Acclame le Seigneur, terre entière !
Servez le Seigneur avec joie,
entrez en sa présence avec des cris de joie !
Sachez que le l’Éternel [YHWH] est Dieu :
c'est lui qui nous a faits, et nous lui appartenons ;
nous sommes son peuple, le troupeau qu'il fait paître.
Entrez par ses portes avec reconnaissance,
entrez dans les cours de son temple avec des louanges !
Célébrez-le, bénissez son nom !
Car le Seigneur est bon : sa fidélité est pour toujours,
sa constance de génération en génération.
Marc 9:16-29
Il leur demanda : De quoi débattez-vous avec eux ? De la foule, quelqu'un lui répondit : Maître, je t'ai amené mon fils, qui a un esprit muet. Où qu'il le saisisse, il le jette à terre ; l'enfant écume, grince des dents, et devient tout raide. J'ai prié tes disciples de chasser cet esprit, et ils n'en ont pas été capables. Il leur dit : Génération sans foi, jusqu'à quand serai-je avec vous ? Jusqu'à quand vous supporterai-je ? Amenez-le-moi. On le lui amena. Aussitôt que l'enfant le vit, l'esprit le secoua violemment ; il tomba par terre et se roulait en écumant.

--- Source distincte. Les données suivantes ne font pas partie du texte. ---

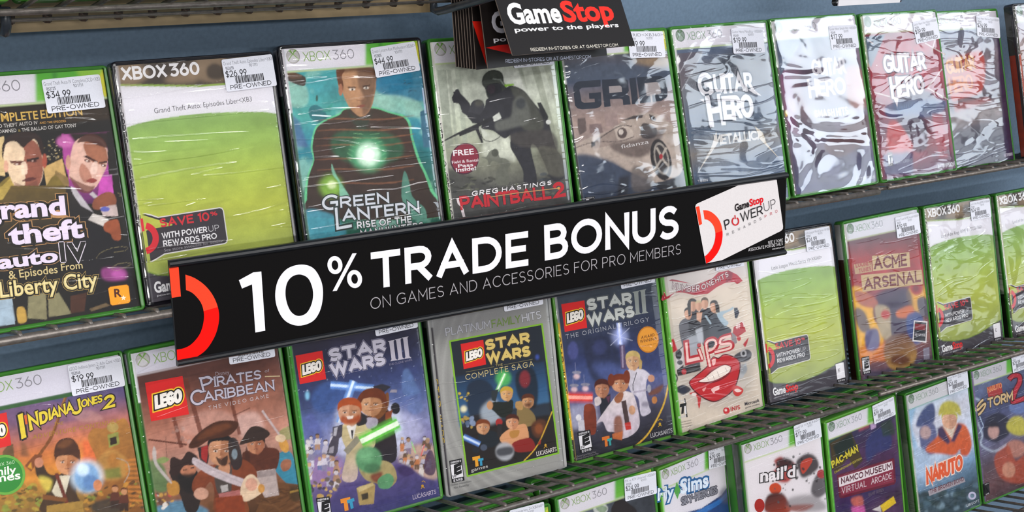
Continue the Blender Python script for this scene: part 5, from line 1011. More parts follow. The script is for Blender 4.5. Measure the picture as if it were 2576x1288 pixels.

Jésus demanda au père : Depuis combien de temps cela lui arrive-t-il ? – Depuis son enfance, répondit-il ; souvent l'esprit l'a jeté dans le feu et dans l'eau pour le faire périr. Mais si tu peux faire quelque chose, laisse-toi émouvoir et viens à notre secours ! Jésus lui dit : « Si tu peux ! » Tout est possible pour celui qui croit. Aussitôt le père de l'enfant s'écria : Je crois ! Viens au secours de mon manque de foi !
Jésus, voyant accourir la foule, rabroua l'esprit impur en lui disant : Esprit muet et sourd, c'est moi qui te l'ordonne, sors de cet enfant et n'y rentre plus ! Il sortit en poussant des cris et en le secouant très violemment. L'enfant devint comme mort, de sorte que la multitude le disait mort. Mais Jésus, le saisissant par la main, le réveilla, et il se releva.
Quand il fut rentré à la maison, ses disciples, en privé, se mirent à lui demander : Pourquoi n'avons-nous pas pu le chasser nous-mêmes ? Il leur dit : Cette espèce-là ne peut sortir que par la prière.